つまりは、書かれている内容が古くならないから。
いや、書かれ方としては当時の女性像という社会的背景が色濃く出ているところもある。
また、連載されていた雑誌が『ミセス』と言うこともあって、読者層を主婦や母親を対象にした書かれ方をしている所は、古くさく感じたり、今の人権感覚ではずれている様に感じるところもないわけではない。
しかしながら、そうした社会的背景をしっかりとわかって読めば、この本に書かれている本質的なところは、ものすごく価値があるし、金言でもある。

最初の章、『独学のすすめ』の終わりの方に、学校について書かれているところがある。
ちょっと引用してみる。

 じっさい、かんがえようによっては、学校というものは、「独学」では勉強することのできない人たちを収容する場所なのだ、といえないこともあるまい。一般的には、学校に行けないから、やむをえず独学で勉強するのだ、というふうにかんがえられているが、わたしのみるところでは、話はしばしば逆なのである。すなわち、独学できっちりと学問のできない人間が、やむをえず、学校に行って教育を受けているのだ。がっこうは、いわば脱落者救済施設のようなもので、独学で立ってゆけるだけのつよい精神をもっている人間は、ほんとうは学校に行かなくたって、ちゃんとやってゆけるものなのである。
 このことは、現代日本の母親たちに、いちどかんがえていただきたい問題でもある。日本の多くの母親たちにとって、「教育」とは、しょせん子どもたちの問題である。どうやったら、いい学校に子どもをいれることができるかー母親にとっての「教育問題」はそれにつきている。わたしは、それを批判しようとは思わない。
 しかし、教育とは子どもの問題にかぎられるわけではなく、また学校問題につきるものでもない。それは、母親たちじしんのもんだいでもあり、また独学の問題でもあるのだ。母親たちが、ごじぶんの「教育」はもう終わったのだ、とかんがえているとしたら、それは大きなあやまりである。「教育」とは、一生つづくものであり、その大部分は「独学」によるものだ、ということを、このさい、かんがえなおしておきたい。

1974年といえば、終戦からもうすぐ30年。
高度経済成長があって、経済は右肩上がりだったのがオイルショックで水を差された時代。
この頃は、男が働きに出て女は家を守るという考えが結構濃い時代。
この時代のサザエさんなどをアマゾンプライムなどで見ると、結構「女らしい」なんていう言葉もたくさん出てきて、今の時代では絶対に放送できない様なものが普通だった時代。
女性が30才で結婚していなかったりすると、かなり馬鹿にされる様な時代。
子育ては女がするものという価値観が結構濃かった時代。
だから、この文章では子育ての主体として母親の役割が大きいと考えられていても当たり前、かつこの頃に受験戦争といった言葉もたくさん生まれてきていた時代でもある。

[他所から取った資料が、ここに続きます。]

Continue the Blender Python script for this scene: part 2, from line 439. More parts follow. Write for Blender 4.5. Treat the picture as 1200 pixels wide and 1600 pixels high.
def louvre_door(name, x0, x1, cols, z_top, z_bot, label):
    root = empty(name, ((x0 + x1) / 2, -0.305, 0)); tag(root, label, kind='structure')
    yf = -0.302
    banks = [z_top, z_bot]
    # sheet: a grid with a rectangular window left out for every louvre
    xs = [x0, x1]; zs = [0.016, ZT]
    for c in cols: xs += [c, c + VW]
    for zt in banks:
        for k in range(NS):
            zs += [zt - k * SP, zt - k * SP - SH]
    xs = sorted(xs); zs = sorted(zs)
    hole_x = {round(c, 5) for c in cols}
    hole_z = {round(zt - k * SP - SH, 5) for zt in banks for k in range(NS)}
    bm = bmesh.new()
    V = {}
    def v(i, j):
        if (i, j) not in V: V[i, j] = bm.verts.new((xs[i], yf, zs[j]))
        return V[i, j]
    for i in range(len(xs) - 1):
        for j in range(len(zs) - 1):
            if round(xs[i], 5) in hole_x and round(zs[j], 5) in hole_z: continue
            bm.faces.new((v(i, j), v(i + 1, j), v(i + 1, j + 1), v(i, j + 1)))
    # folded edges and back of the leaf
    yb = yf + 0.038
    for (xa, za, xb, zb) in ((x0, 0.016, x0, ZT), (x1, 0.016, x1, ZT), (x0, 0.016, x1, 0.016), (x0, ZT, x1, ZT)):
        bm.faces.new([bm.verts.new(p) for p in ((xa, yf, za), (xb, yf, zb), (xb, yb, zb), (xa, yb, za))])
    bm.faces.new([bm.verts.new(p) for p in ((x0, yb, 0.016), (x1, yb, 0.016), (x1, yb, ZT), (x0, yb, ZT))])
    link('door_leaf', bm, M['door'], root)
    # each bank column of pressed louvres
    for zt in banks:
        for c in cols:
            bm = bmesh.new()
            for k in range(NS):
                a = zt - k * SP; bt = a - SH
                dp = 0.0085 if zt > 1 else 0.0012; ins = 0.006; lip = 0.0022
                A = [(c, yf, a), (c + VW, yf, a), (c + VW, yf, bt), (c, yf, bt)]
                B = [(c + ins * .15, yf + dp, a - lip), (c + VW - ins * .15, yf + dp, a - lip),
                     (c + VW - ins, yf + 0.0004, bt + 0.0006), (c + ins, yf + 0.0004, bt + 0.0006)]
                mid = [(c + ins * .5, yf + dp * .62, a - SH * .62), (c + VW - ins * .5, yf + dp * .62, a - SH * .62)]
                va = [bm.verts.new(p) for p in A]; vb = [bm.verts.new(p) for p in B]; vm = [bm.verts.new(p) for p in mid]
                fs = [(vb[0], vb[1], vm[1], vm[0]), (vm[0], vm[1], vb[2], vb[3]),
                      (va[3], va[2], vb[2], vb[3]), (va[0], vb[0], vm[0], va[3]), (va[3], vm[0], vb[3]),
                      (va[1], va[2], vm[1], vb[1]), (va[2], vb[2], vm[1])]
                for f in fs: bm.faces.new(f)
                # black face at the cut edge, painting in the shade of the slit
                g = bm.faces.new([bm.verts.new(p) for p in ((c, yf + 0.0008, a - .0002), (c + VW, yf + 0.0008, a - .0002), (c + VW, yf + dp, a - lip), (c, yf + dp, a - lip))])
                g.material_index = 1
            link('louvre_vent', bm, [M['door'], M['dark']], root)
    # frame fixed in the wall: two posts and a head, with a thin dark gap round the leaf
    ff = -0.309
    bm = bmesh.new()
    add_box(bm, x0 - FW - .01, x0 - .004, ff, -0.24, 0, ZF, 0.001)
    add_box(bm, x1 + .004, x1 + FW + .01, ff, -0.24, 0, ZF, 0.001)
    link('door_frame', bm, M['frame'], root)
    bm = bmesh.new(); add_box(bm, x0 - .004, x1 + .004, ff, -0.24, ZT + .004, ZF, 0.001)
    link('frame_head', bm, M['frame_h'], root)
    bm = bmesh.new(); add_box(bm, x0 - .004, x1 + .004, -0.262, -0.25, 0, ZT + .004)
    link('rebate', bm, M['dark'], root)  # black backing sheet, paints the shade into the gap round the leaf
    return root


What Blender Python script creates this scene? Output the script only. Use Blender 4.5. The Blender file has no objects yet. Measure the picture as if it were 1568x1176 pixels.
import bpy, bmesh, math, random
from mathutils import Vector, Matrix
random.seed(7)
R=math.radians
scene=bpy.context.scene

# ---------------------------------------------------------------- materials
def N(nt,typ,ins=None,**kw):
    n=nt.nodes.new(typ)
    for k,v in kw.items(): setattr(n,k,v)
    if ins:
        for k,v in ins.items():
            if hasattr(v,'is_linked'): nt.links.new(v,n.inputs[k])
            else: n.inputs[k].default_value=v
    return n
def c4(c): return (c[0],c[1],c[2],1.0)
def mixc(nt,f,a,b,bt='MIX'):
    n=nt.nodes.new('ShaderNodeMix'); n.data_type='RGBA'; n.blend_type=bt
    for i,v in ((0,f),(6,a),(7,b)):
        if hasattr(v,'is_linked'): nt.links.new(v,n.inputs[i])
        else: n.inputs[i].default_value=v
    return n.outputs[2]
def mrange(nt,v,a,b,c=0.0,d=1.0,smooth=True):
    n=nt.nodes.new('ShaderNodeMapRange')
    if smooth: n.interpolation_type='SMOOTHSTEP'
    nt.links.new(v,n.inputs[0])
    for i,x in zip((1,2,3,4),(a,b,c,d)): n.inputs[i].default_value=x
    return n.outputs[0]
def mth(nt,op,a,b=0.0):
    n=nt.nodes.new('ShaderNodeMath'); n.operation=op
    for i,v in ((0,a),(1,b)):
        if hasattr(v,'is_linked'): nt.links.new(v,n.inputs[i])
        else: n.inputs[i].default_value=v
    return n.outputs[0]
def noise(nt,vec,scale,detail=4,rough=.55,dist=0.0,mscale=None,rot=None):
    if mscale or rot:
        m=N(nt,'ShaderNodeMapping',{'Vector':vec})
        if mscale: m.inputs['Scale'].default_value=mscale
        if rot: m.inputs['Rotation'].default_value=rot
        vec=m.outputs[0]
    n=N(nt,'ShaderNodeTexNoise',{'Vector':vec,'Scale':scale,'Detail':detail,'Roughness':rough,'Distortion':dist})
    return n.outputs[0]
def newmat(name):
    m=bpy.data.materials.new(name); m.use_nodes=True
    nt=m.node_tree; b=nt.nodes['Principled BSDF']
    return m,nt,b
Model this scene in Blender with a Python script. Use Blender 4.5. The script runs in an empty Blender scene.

さて、この文章の「母親」という言葉をそのまま「大人」とか「親」と言う言葉に言い換えて見ると、そのまま今でも通用するものでもある。
そして、この「大人」という言葉の中に教員というものを含めても良いのではないかと思う。
こういう価値観で子どもに接している大人が運営している学校という所では、どんな教育が為されていくのか。

いや、学校が果たしている機能はとてつもなく大きいし、全く効果がないわけではない。
しかしながら、自ら学ぶ、一人で学ぶことのできるだけの力を持って卒業させられているかはわからない。

50年近く前の本が提起している問題は、今もまだ存在していると思う。
まず、大人自身が学び続ける事をしているか。
そうでなければ、子どもたちが学ぶことをネガティブな経験として引きずり、大人になって学ばない人になってしまうことにつながりかねないのではないか。
そこが、これからの世の中で大切なところなんだろう。